Immediately I was attacked upon entering. The first went down really quick because my characters happened to be buffed beforehand (naturally). After defeating them, I began to explore the dungeon. At first, I thought it would be a dungeon. I mean, it IS a dungeon, but what I saw was not your typical dungeon but a maze. A circular one. It annoyed the hell out of me. I hate exploring mazes, or things that look like mazes, so I rested, rebuffed to the brim and started bulldozing the entire place. 

It happens that the Elder Brain in the middle of the dungeon will summon every creature it can in the dungeon to defend it. Well, thankfully none of them were as strong as the crazy golems I fought that were guarding the treasure chest at the Raven Tomb, so the fight cleared easily. It looked like a crazy fight though; fighters, mages, mind flayers, golems were squeezing their way to my party. The arcane spell Chaos helped a whole lot in this fight (as it did with all fights that look like they can get out of hand).

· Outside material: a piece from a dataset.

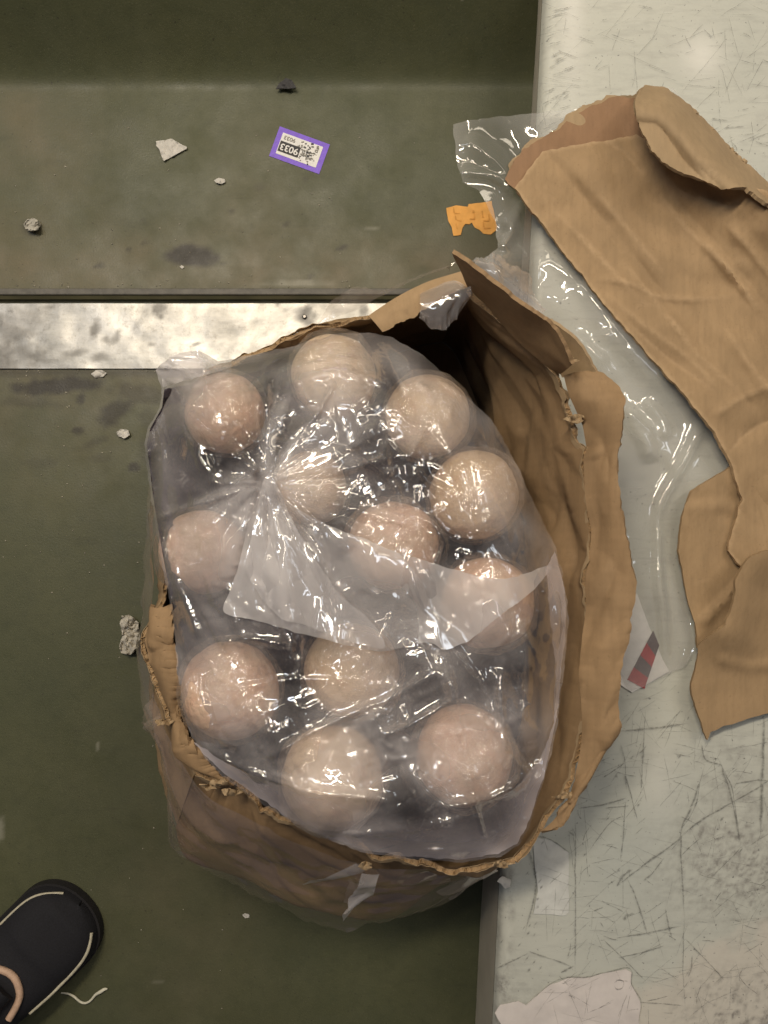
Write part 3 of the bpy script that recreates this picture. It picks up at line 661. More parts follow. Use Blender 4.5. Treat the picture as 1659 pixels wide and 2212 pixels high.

Finally we emerged from the dungeon into the open. Oh look, it's Oswald! And some forgettable bad guys as a chapter closing boss fight! Well, unfortunately it is less exciting than the Elder Brain fight so I shan't describe so much here. After the fight, we board the ship to Kuldahur, because the gnome suggests that it's a good place to go next. 

Just a quick PS, throughout the game, I probably left out a few encounters. There was one outside the mind flayer dungeon and the first encounter IN that dungeon has against a named mind flayer, for example. However, they are uninteresting and I just didn't feel like boring the text with more 'and I streamrolled them, again with my fully buffed clerics of destruction'. The fights are becoming more and more trivial as my characters get stronger.